August 16, 2000|By Scott Calvert | Scott Calvert,SUN STAFF
The Anne Arundel official responsible for guarding county employees' rights has been accused by his former secretary of retaliation after she complained to him about his alleged close relationship with another female employee.
Jacquelyn Edelen-Dyer, 51, claims that county Personnel Officer Randall J. Schultz punished her in May by making verbal threats and banishing her for about two months to a job without any purpose - essentially sorting job applications into piles - after she requested to move to a different department.
"He verbally threatened me w/possible termination & a lawsuit for slander," Edelen-Dyer wrote in a formal grievance filed June 19. "I was asked to turn in all keys, etc. and have since then been placed in an office (without) a computer since I am considered a security risk by him. I have no assigned duties."
Only after she filed a grievance, she said, was she moved to a clerical position in a different department. The county has elected to take the dispute to arbitration. No hearing date has been set.
Schultz, whose career in personnel and labor relations began more than 25 years ago, said confidentiality laws prevent him from commenting on the matter.
"Obviously there is a lot I would like to say, but I'm bound by law to keep it in confidence," he said last night. Asked whether he had an inappropriate relationship with a subordinate, he replied, "Of course not."
Edelen-Dyer, a 15-year county employee, complains in her grievance about "retaliation after requesting transfer." In an interview, she said she believes her conversations with Schultz about his alleged close relationship prompted his actions toward her.
"It was retaliation," she said yesterday in the Annapolis office of her lawyer, Paul V. Bennett.
She criticized County Executive Janet S. Owens for hiring Schultz, who came to Arundel after eight years as Harford County's director of human resources. "If she were sincere about wanting to help employees and have a more responsive department ... it was a golden opportunity missed," Edelen-Dyer said.
Owens, reached in Los Angeles where she is attending the Democratic National Convention, defended Schultz's job performance and said she was not aware of Edelen-Dyer's grievance.
Owens added that allegations such as these should be "taken with a grain of salt."
County spokesman Andrew C. Carpenter said: "By leaking privileged information you have a situation where an employee has basically created a free shot against a department head.

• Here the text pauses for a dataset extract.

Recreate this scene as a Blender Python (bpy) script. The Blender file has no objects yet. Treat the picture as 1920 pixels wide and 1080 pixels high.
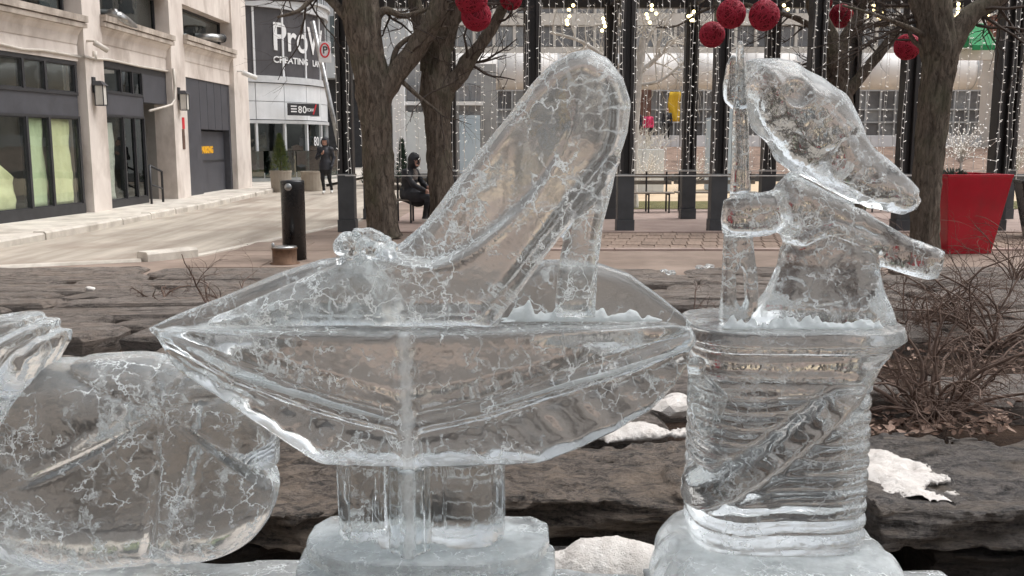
import bpy, bmesh, math, random
import numpy as np
from mathutils import Vector, Matrix, noise as mnoise

# ------------------------------------------------------------------ camera, world, sun, exposure
SC = bpy.context.scene
COL = SC.collection
FPX, HOR, CAMH = 1800.0, 268.0, 1.55          # focal length in photo pixels, horizon row, eye height
PITCH = math.atan((540.0 - HOR) / FPX)
cam_d = bpy.data.cameras.new('camera')
cam = bpy.data.objects.new('camera', cam_d)
COL.objects.link(cam)
cam.location = (0, 0, CAMH)
cam.rotation_euler = (math.pi / 2 - PITCH, 0, 0)
cam_d.sensor_width = 36.0
cam_d.lens = 36.0 * FPX / 1920.0
cam_d.clip_start = 0.05
cam_d.clip_end = 900.0
SC.camera = cam

SUN_EL, SUN_ROT = math.radians(62), math.radians(70)
world = bpy.data.worlds.new('World')
SC.world = world
world.use_nodes = True
wn = world.node_tree.nodes
wl = world.node_tree.links
wn.clear()
w_out = wn.new('ShaderNodeOutputWorld')
w_bg = wn.new('ShaderNodeBackground')
w_sky = wn.new('ShaderNodeTexSky')
w_sky.sky_type = 'NISHITA'
w_sky.sun_disc = False
w_sky.sun_elevation = SUN_EL
w_sky.sun_rotation = SUN_ROT
w_sky.air_density = 1.0
w_sky.dust_density = 4.0
w_sky.ozone_density = 1.0
w_hsv = wn.new('ShaderNodeHueSaturation')      # overcast: a grey sky
w_hsv.inputs['Saturation'].default_value = 0.2
wl.new(w_sky.outputs[0], w_hsv.inputs['Color'])
wl.new(w_hsv.outputs[0], w_bg.inputs['Color'])
w_bg.inputs['Strength'].default_value = 0.13
wl.new(w_bg.outputs[0], w_out.inputs['Surface'])

sun_d = bpy.data.lights.new('sun', 'SUN')
sun_d.energy = 1.3
sun_d.angle = math.radians(50)
sun_d.color = (1.0, 0.985, 0.965)
sun = bpy.data.objects.new('sun', sun_d)
COL.objects.link(sun)
sun.rotation_euler = (math.pi / 2 - SUN_EL, 0, math.pi - SUN_ROT)

SC.view_settings.view_transform = 'Standard'
SC.view_settings.look = 'None'
SC.view_settings.exposure = 0.5
SC.view_settings.gamma = 1.0
SC.render.engine = 'CYCLES'
SC.cycles.use_denoising = True
SC.cycles.use_adaptive_sampling = True
SC.cycles.adaptive_threshold = 0.03
SC.cycles.max_bounces = 14
SC.cycles.transmission_bounces = 12
SC.cycles.glossy_bounces = 4
SC.cycles.diffuse_bounces = 3
SC.cycles.transparent_max_bounces = 16
SC.cycles.sample_clamp_indirect = 8.0
SC.cycles.blur_glossy = 0.3

# ------------------------------------------------------------------ pixel helpers (photo pixel + real distance -> world point)
CP, SP = math.cos(PITCH), math.sin(PITCH)
def ray(px, py):
    a, b = (px - 960.0) / FPX, -(py - 540.0) / FPX
    return Vector((a, CP + b * SP, -SP + b * CP))
def atY(px, py, Y):
    d = ray(px, py); t = Y / d.y
    return Vector((d.x * t, Y, CAMH + d.z * t))
def atZ(px, py, z=0.0):
    d = ray(px, py); t = (z - CAMH) / d.z
    return Vector((d.x * t, d.y * t, z))
def atPlane(px, py, o, n):
    d = ray(px, py); c = Vector((0, 0, CAMH))
    t = (Vector(o) - c).dot(n) / d.dot(n)
    return c + d * t
def lin(r, g, b):
    f = lambda c: (c / 255 / 12.92) if c / 255 <= 0.04045 else ((c / 255 + 0.055) / 1.055) ** 2.4
    return (f(r), f(g), f(b))

# ------------------------------------------------------------------ objects
def tag(o, label=None, cat=None, group=None, kind=None):
    if label: o['label'] = label
    if cat: o['category'] = cat
    if group: o['group'] = group
    if kind: o['kind'] = kind
    return o
def thing(name, loc, label, cat, group=None):
    o = bpy.data.objects.new(name, None)
    COL.objects.link(o)
    o.location = loc
    o.empty_display_size = 0.1
    return tag(o, label, cat, group)
def wpos(o):
    p = Vector((0, 0, 0))
    while o is not None:
        p = p + o.location
        o = o.parent
    return p
def link(name, me, parent=None, world_coords=True):
    o = bpy.data.objects.new(name, me)
    COL.objects.link(o)
    if parent is not None:
        o.parent = parent
        if world_coords:
            q = parent
            p = Vector((0, 0, 0))
            while q is not None:
                p = p + q.location + q.matrix_parent_inverse.to_translation()
                q = q.parent
            o.matrix_parent_inverse = Matrix.Translation(-p)
    return o
def copy_tree(o, parent=None):
    c = o.copy()
    COL.objects.link(c)
    c.parent = parent
    for ch in o.children:
        copy_tree(ch, c)
    return c

class MB:
    """collects faces of one mesh"""
    def __init__(s):
        s.v, s.f, s.m = [], [], []
    def add(s, verts, faces, mi=0):
        n = len(s.v)
        s.v.extend([tuple(p) for p in verts])
        s.f.extend([tuple(i + n for i in f) for f in faces])
        s.m.extend([mi] * len(faces))
        return s
    def box(s, x0, x1, y0, y1, z0, z1, mi=0):
        v = [(x0, y0, z0), (x1, y0, z0), (x1, y1, z0), (x0, y1, z0), (x0, y0, z1), (x1, y0, z1), (x1, y1, z1), (x0, y1, z1)]
        return s.add(v, [(3, 2, 1, 0), (4, 5, 6, 7), (0, 1, 5, 4), (1, 2, 6, 5), (2, 3, 7, 6), (3, 0, 4, 7)], mi)
    def bbox(s, x0, x1, y0, y1, z0, z1, b=0.01, mi=0):
        """box with bevelled edges"""
        bm = bmesh.new()
        bmesh.ops.create_cube(bm, size=1)
        for v in bm.verts:
            v.co = Vector(((x0 + x1) / 2 + v.co.x * (x1 - x0), (y0 + y1) / 2 + v.co.y * (y1 - y0), (z0 + z1) / 2 + v.co.z * (z1 - z0)))
        bmesh.ops.bevel(bm, geom=bm.edges[:], offset=b, segments=2, affect='EDGES', profile=0.5)
        bm.verts.index_update()
        s.add([v.co[:] for v in bm.verts], [[v.index for v in f.verts] for f in bm.faces], mi)
        bm.free()
        return s
    def obox(s, o, ax, ay, az, mi=0):
        """box from a corner and three edge vectors"""
        o, ax, ay, az = Vector(o), Vector(ax), Vector(ay), Vector(az)
        v = [o, o + ax, o + ax + ay, o + ay, o + az, o + ax + az, o + ax + ay + az, o + ay + az]
        return s.add(v, [(3, 2, 1, 0), (4, 5, 6, 7), (0, 1, 5, 4), (1, 2, 6, 5), (2, 3, 7, 6), (3, 0, 4, 7)], mi)
    def tube(s, pts, rad, seg=8, caps=True, wob=0.0, wfreq=3.0, mi=0, ridge=0.0):
        pts = [Vector(p) for p in pts]
        n = len(pts)
        if not hasattr(rad, '__len__'): rad = [rad] * n
        t0 = (pts[1] - pts[0]).normalized()
        up = Vector((0, 0, 1)) if abs(t0.z) < 0.9 else Vector((1, 0, 0))
        nn = t0.cross(up).normalized()
        verts, faces = [], []
        for i, p in enumerate(pts):
            t = (pts[min(i + 1, n - 1)] - pts[max(i - 1, 0)]).normalized()
            nn = (nn - t * nn.dot(t))
            nn = nn.normalized() if nn.length > 1e-6 else t.orthogonal().normalized()
            bb = t.cross(nn)
            for k in range(seg):
                a = 2 * math.pi * k / seg
                d = nn * math.cos(a) + bb * math.sin(a)
                r = rad[i]
                if wob:
                    q = p + d * r
                    r *= 1 + wob * mnoise.noise(q * wfreq)
                if ridge:
                    q = Vector((d.x * 8, d.y * 8, (p.z + p.x) * 2.0))
                    r *= 1 + ridge * mnoise.noise(q * 1.4) + ridge * .5 * mnoise.noise(q * 3.1)
                verts.append(p + d * r)
        for i in range(n - 1):
            for k in range(seg):
                a, b = i * seg + k, i * seg + (k + 1) % seg
                faces.append((a, b, b + seg, a + seg))
        if caps:
            faces.append(tuple(range(seg - 1, -1, -1)))
            faces.append(tuple((n - 1) * seg + k for k in range(seg)))
        return s.add(verts, faces, mi)
    def lathe(s, prof, c=(0, 0, 0), seg=24, mi=0, sx=1.0, sy=1.0):
        verts, faces = [], []
        for r, z in prof:
            for k in range(seg):
                a = 2 * math.pi * k / seg
                verts.append((c[0] + r * sx * math.cos(a), c[1] + r * sy * math.sin(a), c[2] + z))
        n = len(prof)
        for i in range(n - 1):
            for k in range(seg):
                a, b = i * seg + k, i * seg + (k + 1) % seg
                faces.append((a, b, b + seg, a + seg))
        faces.append(tuple(range(seg - 1, -1, -1)))
        faces.append(tuple((n - 1) * seg + k for k in range(seg)))
        return s.add(verts, faces, mi)
    def prism(s, poly, z0, z1, mi=0):
        n = len(poly)
        v = [(p[0], p[1], z0) for p in poly] + [(p[0], p[1], z1) for p in poly]
        f = [tuple(range(n - 1, -1, -1)), tuple(range(n, 2 * n))] + [(i, (i + 1) % n, (i + 1) % n + n, i + n) for i in range(n)]
        return s.add(v, f, mi)
    def sphere(s, c, r, seg=12, rings=8, mi=0, sq=(1, 1, 1)):
        prof = []
        verts = [(c[0], c[1], c[2] - r * sq[2])]
        for i in range(1, rings):
            a = math.pi * i / rings - math.pi / 2
            for k in range(seg):
                b = 2 * math.pi * k / seg
                verts.append((c[0] + r * sq[0] * math.cos(a) * math.cos(b), c[1] + r * sq[1] * math.cos(a) * math.sin(b), c[2] + r * sq[2] * math.sin(a)))
        verts.append((c[0], c[1], c[2] + r * sq[2]))
        f = [(0, 1 + (k + 1) % seg, 1 + k) for k in range(seg)]
        for i in range(rings - 2):
            for k in range(seg):
                a, b = 1 + i * seg + k, 1 + i * seg + (k + 1) % seg
                f.append((a, b, b + seg, a + seg))
        l = len(verts) - 1
        o = 1 + (rings - 2) * seg
        f += [(l, o + k, o + (k + 1) % seg) for k in range(seg)]
        return s.add(verts, f, mi)
    def mesh(s, name, mats, smooth=False):
        me = bpy.data.meshes.new(name)
        me.from_pydata(s.v, [], s.f)
        if not isinstance(mats, (list, tuple)): mats = [mats]
        for m in mats: me.materials.append(m)
        if len(mats) > 1: me.polygons.foreach_set('material_index', s.m)
        if smooth: me.polygons.foreach_set('use_smooth', [True] * len(me.polygons))
        me.update()
        return me
    def build(s, name, mats, parent=None, smooth=False, world_coords=True):
        return link(name, s.mesh(name, mats, smooth), parent, world_coords)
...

In this case that department head, Mr. Schultz, is barred by county personnel law from publicly defending himself."
Edelen-Dyer said she would like to return to the Office of Personnel and counsel retiring employees about their benefits. She also wants the county to give her leave time to compensate for the "stress caused by the embarrassment and humiliation I've been unjustly subjected to."
Edelen-Dyer had been administrative secretary for various county personnel officers for close to a decade when Schultz was hired. Almost immediately, she said, he began spending considerable amounts of time with a low-ranking employee in the office.
Edelen-Dyer said she approached Schultz early last year and told him that her co-workers were asking why he spent so much time with the woman. She said she was trying to be "diplomatic."
"He said to me he would be friends with `whoever I want to be friends with,'" she said.
Schultz, Edelen-Dyer said, frequently made "inappropriate" comments about women in front of her and other employees. "He said it should be in the dress policy that [slender female county employees] would wear short shorts, low tops and 3-inch heels," she said.
Asked if he said that or similar comments around other employees, Schultz said: "I'm not even going to dignify that."
By early this year, Edelen-Dyer said, she wanted a transfer. But she was not given interviews for several positions she applied for, so in May she sent an e-mail message to Jerome Klasmeier, the county's chief administrative officer, to ask for help.
On May 11, Klasmeier told her he would be glad to help, she said. (Klasmeier could not be reached for comment last night). But moments later she said she was called into Schultz's office and found Schultz sitting with William D. Evans Jr., a county lawyer."[Schultz] just said to me I was relieved of all duties," she said. "I was being placed on administrative leave, that he may possibly terminate me and that he may well sue me for personal libel against him."
She said he gave no explanation, nor did she ask for one. About three weeks ago, she began working at the Central Services Department, where she says her bosses and colleagues treat her well.
But she also expressed frustration at having few duties and reporting to someone in a lower employee grade. "It's a waste of money," she said. "I earn $40,000 a year and I'm doing filing and copying."